Por eso llama más la atención que la norma proclamada oficialmente por los gobiernos no se cumpla siempre a pie juntillas. Vemos a gente que o no la lleva o la lleva de aquella manera que, para el caso, mejor no cargar con ella. Ignoro las causas de esa tozudez ante algo tan necesario. Pero las cosas son así. Es cierto que no es mayoritaria esta tendencia a ir por libre, a cara descubierta, pero son tantos los ejemplos que da un poco de respeto. Hace dos o tres domingos, en mi paseo matutino me propuse hacer una improvisada encuesta: iría contando los que llevaran mascarilla y los que no. Una tontería, sí, pero que me entretuvo durante un rato. Como quiera que era alrededor de las diez de la mañana, no fueron muchos con los que me encontré. En media hora me crucé con 90 personas, de las cuales, 55 llevaban mascarilla, y 35 no.
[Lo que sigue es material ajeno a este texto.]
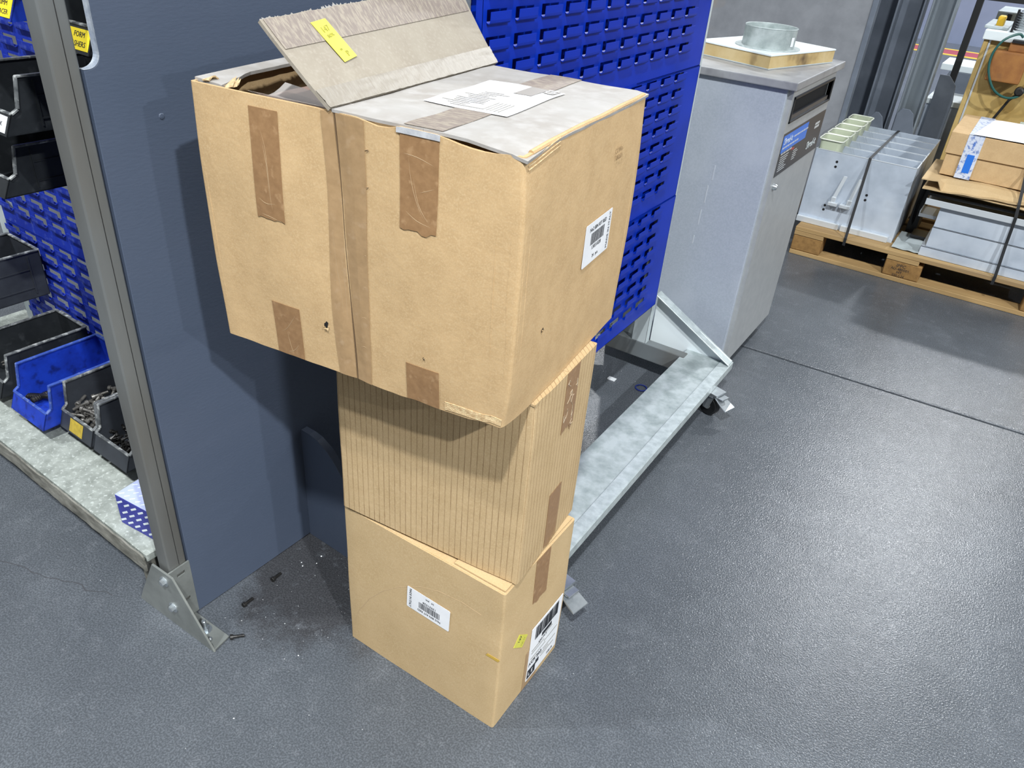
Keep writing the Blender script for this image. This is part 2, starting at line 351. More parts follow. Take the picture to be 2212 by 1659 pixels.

Algo así como el 40 por ciento iba a rostro descubierto. Pero había elementos correctores. Por ejemplo, empecé el recuento yendo por San Pedro camino a la calle Sagasta. Por allí llegué hasta el jardín de la Pólvora, Corte Inglés, Jaime I y Alfonso X. Si cuento el itinerario es porque hasta la mitad de trayecto iban ganando los sin mascarilla, pero, al entrar más al centro, comprobé cómo aumentaba el número de quienes sí la llevaban. Lo que me llevó a pensar que, las mascarillas, como todo en la vida, es cuestión de cultura, y de esto no andamos precisamente sobrados.

Hagan el favor de llevarla porque, además de su utilidad terapéutica, los feos son menos feos, y hasta podemos robar bancos con mayor facilidad.